Figura 2: interfaccia utente (render del campo visivo: ad ogni sensore spettroscopico corrisponde un pixel)
Per ridurre al minimo il rumore termico e sfruttare le proprietà superconduttive di alcuni componenti, i sensori ed il primo stadio dell’elettronica sono racchiusi in un criostato di nuova generazione, sviluppato nell’ambito del progetto dalla piccola impresa tedesca Vericold, di dimensioni compatte, utilizzo completamente automatizzato e stabilità in temperatura superiore alle 24 ore senza ricalibrazioni. Soprattutto, il criostato consente di raggiungere la temperatura di esercizio, tra 1 e 2 gradi Kelvin (prossima allo zero assoluto, a – 273° C), senza l’utilizzo di fluidi refrigeranti (azoto ed elio liquidi), dunque non richiede ingombranti e costosi circuiti di recupero dei fluidi e non presenta problemi ad essere installato anche in aree affollate.
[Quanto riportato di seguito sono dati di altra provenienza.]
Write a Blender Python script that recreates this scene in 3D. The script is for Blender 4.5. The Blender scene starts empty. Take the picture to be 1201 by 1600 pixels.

Il criostato è equipaggiato con una finestra a tenuta di vuoto, disegnata dall’Università della Savoia, che agisce come filtro, tagliando la radiazione termica e visibile e lasciando che solo le frequenze THz raggiungano i sensori.
Figura 3: a) Schema del sistema ottico e criogenico
fig. 3 : b) il primo prototipo operativo
Le dimensioni d’ingombro del sistema non superano il metro di lunghezza per 40 cm di diametro, per un peso di circa 30 kg; il software di controllo può essere installato su qualsiasi computer, anche in remoto.
Risultati sperimentali e prospettive future
Il progetto, iniziato nel 2007, si avvia a concludersi nel giugno 2011; pertanto, in questi mesi sta attraversando la fase cruciale di integrazione del sistema e test sperimentali.
L’Accademia Tecnologica Militare di Varsavia ha acquisito con successo con metodi convenzionali gli spettri THz dei più diffusi esplosivi e di numerosi materiali innocui (tessuti, pelle, plastica), che sono andati a popolare il database di materiali del modulo di riconoscimento.
Figura 4: Spettro di un esplosivo
La Royal Holloway University e l’Università di Genova hanno concluso un primo set di test su singoli QD, dimostrando la sensibilità alla radiazione luminosa e l’eccellente figura di rumore dell’elettronica di controllo.
I primi test di imaging sono stati conclusi con successo alla Royal Holloway University: nella figura seguente, l’immagine di una foglia d’edera catturata con un singolo sensore.
Figura 5: Imaging di una foglia d’edera
L’integrazione del prototipo finale è prevista per dicembre 2010; i test di validazione sono in programma lungo l’arco dei primi sei mesi del 2011.
Alla luce degli incoraggianti risultati sperimentali ottenuti, le aziende coinvolte stanno valutando le diverse alternative possibili per proseguire lo sviluppo e l’ottimizzazione del sistema nell’ottica di una prossima commercializzazione; Gilardoni – leader in Italia ed in Europa nella fornitura di sistemi per la sicurezza aeroportuale e partner del progetto – sta mettendo a punto insieme a C.Engineering un piano per l’industrializzazione del sistema, con un potenziale time-to-market stimato in circa 3 anni.